La questione è cominciare a fare la differenziata e distinguerla molto bene dal resto per costruire una cultura del rifiuto riutilizzabile. E ripartire da quello che Samir Amin chiamava sviluppo autocentrato, il che significa che ciascuno deve cercare fonti di approvvigionamento possibilmente vicine e raggiungibili, senza accumulo di contenitori, ad esempio stabilendo un raccordo con i contadini e non accettando le fragole mostruose arrivate via Tav o navi o buchi nelle catene alpine, che ci arrivano tutto l'anno e non sanno di niente. E quando si compra al supermercato bisogna lasciargli lì tutti i contenitori, la scatole i vassoi di polistirolo sicché gli stessi supermercati siano parte interessata a ridurre il volume dei rifiuti . Non dico che sia il miracolo ma è un modo facile e non ripetitivo di gestire un enorme problema. Intanto i grandi politici che siedono nei governi o nelle assemblee internazionali esigano di riesaminare le questioni trasporti e tav e non ascoltino il WTO che se potesse riempirebbe i mari di tunnel sottomarini le montagne di buchi come se fossero groviera, e la terra di strade autostrade e ferrovie e aeroporti come se fosse infinita. A me pare che sarebbe utile imparare a fare la differenziata a scuola, sia per ridurre le cose buttate sia per dividerle e riutilizzarle.

Dunque bisogna ridurre la produzione di immondizia: ad esempio smetterla di comprare acqua in bottiglie, soprattutto se di plastica, che pesano e gravano il lavoro delle casalinghe, sono spesso molto peggio dell'acqua di rubinetto, costano e ingombrano di plastica (assai poco igieniche quando stanno esposte al sole). Comprare prodotti direttamente dai contadini è pratica che si dovrebbe estendere. A livello politico pretendere che il WTO paghi i danni che ha prodotto con l'insana decisione di ingombrare il mondo di opere faraoniche con il progetto di fare tav ovunque, che riducono di molto la superficie coltivabile e producono un monte di rifiuti ecc. Con lo sviluppo autocentrato e la decrescita degli inutili trasporti si può prevedere ragionevolmente una riduzione strutturale dei rifiuti stessi e quindi poi un trattamento più adeguato.
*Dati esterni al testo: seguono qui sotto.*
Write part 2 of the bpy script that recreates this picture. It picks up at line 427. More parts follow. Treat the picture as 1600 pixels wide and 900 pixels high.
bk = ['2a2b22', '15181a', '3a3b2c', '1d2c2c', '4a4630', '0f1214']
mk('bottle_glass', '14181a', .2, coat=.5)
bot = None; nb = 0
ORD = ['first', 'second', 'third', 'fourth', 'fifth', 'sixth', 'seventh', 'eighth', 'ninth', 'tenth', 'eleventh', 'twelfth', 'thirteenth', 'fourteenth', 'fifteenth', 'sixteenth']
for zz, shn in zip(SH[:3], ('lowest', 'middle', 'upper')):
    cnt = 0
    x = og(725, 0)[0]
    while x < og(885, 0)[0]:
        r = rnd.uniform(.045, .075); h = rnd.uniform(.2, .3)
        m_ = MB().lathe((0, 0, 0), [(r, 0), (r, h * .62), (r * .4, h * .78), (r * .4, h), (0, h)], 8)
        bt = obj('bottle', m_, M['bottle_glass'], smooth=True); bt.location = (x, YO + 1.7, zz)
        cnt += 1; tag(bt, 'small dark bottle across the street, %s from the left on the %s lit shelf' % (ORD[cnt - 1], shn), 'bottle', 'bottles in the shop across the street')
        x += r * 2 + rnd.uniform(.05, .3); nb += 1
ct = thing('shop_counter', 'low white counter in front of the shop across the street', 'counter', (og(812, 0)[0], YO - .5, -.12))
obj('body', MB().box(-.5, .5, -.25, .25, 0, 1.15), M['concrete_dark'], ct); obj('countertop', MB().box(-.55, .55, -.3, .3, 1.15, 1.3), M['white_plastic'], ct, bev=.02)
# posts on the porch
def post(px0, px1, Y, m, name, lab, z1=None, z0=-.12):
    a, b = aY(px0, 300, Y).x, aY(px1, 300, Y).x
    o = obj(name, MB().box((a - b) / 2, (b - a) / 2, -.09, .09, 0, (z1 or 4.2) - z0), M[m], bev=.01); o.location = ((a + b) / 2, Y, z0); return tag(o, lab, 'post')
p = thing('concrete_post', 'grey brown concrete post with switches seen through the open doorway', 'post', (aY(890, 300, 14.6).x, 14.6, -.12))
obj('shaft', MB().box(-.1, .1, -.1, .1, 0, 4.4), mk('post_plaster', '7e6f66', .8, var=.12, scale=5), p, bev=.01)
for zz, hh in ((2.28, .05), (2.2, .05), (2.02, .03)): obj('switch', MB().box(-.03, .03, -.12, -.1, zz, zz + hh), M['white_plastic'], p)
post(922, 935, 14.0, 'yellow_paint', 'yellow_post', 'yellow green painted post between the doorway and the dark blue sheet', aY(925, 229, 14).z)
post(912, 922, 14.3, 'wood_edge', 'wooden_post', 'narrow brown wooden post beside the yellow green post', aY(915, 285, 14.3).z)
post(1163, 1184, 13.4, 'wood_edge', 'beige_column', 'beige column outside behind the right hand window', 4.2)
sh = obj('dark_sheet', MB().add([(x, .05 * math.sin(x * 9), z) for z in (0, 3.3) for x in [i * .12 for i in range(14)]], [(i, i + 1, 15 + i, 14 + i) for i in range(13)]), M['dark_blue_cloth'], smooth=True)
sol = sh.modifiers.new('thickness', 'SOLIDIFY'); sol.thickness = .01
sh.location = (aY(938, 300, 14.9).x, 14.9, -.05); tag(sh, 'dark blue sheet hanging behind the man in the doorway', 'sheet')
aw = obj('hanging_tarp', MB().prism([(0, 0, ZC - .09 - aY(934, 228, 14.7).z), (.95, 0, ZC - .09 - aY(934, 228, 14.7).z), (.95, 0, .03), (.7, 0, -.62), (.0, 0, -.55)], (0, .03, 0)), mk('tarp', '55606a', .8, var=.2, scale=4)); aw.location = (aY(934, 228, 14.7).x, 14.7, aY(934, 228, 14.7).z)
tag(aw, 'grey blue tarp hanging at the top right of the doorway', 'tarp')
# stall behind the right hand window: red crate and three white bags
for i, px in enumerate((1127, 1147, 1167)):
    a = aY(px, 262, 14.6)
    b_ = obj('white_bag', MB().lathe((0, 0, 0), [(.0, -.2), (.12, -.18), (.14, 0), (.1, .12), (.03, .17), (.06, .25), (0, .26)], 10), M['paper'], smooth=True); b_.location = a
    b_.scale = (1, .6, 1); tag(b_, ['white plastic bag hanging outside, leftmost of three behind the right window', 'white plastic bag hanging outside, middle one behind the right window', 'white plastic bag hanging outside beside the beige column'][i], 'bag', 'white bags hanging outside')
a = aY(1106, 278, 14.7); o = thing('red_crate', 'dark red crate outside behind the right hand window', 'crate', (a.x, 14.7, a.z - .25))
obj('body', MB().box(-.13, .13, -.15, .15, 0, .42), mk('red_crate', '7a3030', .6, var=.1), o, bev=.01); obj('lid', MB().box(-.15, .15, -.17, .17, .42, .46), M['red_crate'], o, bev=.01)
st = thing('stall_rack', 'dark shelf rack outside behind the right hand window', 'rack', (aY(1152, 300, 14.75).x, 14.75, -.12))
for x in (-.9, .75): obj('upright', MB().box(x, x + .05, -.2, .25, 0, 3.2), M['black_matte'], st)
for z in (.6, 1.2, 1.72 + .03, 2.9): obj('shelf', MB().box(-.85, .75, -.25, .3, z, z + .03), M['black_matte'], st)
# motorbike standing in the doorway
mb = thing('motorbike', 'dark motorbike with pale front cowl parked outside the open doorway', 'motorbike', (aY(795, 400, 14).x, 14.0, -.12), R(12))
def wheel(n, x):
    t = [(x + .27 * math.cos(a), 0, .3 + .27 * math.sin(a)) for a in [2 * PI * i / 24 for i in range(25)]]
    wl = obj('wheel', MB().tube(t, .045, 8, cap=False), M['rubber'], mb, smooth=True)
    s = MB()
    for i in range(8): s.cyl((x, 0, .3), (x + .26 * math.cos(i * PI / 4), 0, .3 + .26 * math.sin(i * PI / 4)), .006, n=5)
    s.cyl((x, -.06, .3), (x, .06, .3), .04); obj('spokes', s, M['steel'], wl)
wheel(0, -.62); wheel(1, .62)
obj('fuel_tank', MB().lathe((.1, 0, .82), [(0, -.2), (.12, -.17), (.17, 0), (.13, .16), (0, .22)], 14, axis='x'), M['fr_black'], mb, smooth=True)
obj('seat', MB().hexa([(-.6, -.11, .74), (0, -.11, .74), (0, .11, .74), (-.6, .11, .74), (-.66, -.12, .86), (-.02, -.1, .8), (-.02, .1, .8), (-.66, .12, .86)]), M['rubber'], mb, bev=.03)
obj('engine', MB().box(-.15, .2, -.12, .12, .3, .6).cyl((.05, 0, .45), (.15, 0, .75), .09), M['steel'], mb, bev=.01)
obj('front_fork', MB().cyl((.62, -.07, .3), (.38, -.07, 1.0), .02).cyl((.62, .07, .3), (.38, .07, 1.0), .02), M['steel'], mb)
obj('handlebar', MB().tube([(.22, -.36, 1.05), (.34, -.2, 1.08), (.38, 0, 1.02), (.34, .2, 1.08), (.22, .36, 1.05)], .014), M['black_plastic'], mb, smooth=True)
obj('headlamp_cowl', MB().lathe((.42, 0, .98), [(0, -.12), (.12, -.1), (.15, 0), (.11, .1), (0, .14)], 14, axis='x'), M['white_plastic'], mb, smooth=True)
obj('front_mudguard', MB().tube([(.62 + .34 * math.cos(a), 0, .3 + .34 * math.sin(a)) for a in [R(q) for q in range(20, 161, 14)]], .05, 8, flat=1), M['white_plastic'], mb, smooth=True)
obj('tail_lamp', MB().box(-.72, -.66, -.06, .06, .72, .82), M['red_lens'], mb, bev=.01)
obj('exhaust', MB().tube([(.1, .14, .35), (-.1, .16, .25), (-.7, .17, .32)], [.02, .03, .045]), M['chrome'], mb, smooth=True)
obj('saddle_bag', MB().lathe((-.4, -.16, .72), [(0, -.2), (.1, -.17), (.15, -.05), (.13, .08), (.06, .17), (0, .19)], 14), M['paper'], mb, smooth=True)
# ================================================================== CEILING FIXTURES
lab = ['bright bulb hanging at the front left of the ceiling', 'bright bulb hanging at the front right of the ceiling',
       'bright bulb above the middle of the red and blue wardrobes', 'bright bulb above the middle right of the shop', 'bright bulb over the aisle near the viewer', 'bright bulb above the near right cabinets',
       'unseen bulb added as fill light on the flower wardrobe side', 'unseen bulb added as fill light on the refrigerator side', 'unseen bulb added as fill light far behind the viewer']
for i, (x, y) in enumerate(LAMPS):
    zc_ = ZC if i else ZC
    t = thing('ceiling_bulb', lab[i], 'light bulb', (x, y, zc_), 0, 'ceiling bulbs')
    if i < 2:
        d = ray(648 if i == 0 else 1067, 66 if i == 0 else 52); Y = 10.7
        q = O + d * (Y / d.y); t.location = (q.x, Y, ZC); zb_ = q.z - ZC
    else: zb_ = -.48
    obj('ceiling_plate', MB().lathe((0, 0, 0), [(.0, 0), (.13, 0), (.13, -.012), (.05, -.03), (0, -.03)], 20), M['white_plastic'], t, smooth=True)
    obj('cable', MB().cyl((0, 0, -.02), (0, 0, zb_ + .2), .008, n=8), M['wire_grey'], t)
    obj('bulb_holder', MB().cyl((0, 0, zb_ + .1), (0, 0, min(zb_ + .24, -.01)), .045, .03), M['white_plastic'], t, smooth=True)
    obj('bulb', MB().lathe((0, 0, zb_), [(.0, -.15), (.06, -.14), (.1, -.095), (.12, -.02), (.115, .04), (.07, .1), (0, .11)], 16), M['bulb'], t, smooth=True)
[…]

A me pare ragionevole e che consenta di scrivere l'emergenza tra parentesi e aggredirla a monte col cambio delle politiche dei trasporti e degli approvvigionamenti, e a valle col ridurre la produzione di rifiuti e ottenere anche una riduzione dei prezzi degli alimentari. Come secondo effetto si può anche vedere quanto sia irragionevole un disegno delle Tav che passano per territori fragili ed equilibri sottili devastando una terra per sé strutturalmente fragile come l'Italia per la sua struttura idrogeologica, per la densità di popolazione, per l'antropizzazione fittissima e molto antica e ancora per la storia sia quella arricchente (opere d'arte) sia quella che impoverisce (distruzione dei boschi in Appennino per fare la battaglia del grano di mussoliniana memoria o per acquisire con incendi dolosi aree edificabili, distruzione di tutto il territorio nazionale durante la seconda guerra mondiale).

 

Se qui non si mette avanti il dovere di difendere l'esistenza di una terra adeguatamente analizzata nelle sue potenzialità e limiti, il WTO finirà per proporre una Tav nelle Cinque terre. Credo sia assurdo che in Sudtirolo arrivino mele cinesi a prezzi competitivi, perché questo vuol dire che sono state colte acerbe, portate in giro con treni e camion e navi e aerei e una quantità di contenitori: se siano piene di pesticidi non si può controllare, che siano conseguenza di uno straordinario sfruttamento e sottosalario dei contadini cinesi è facile calcolare. Ma non è tollerabile.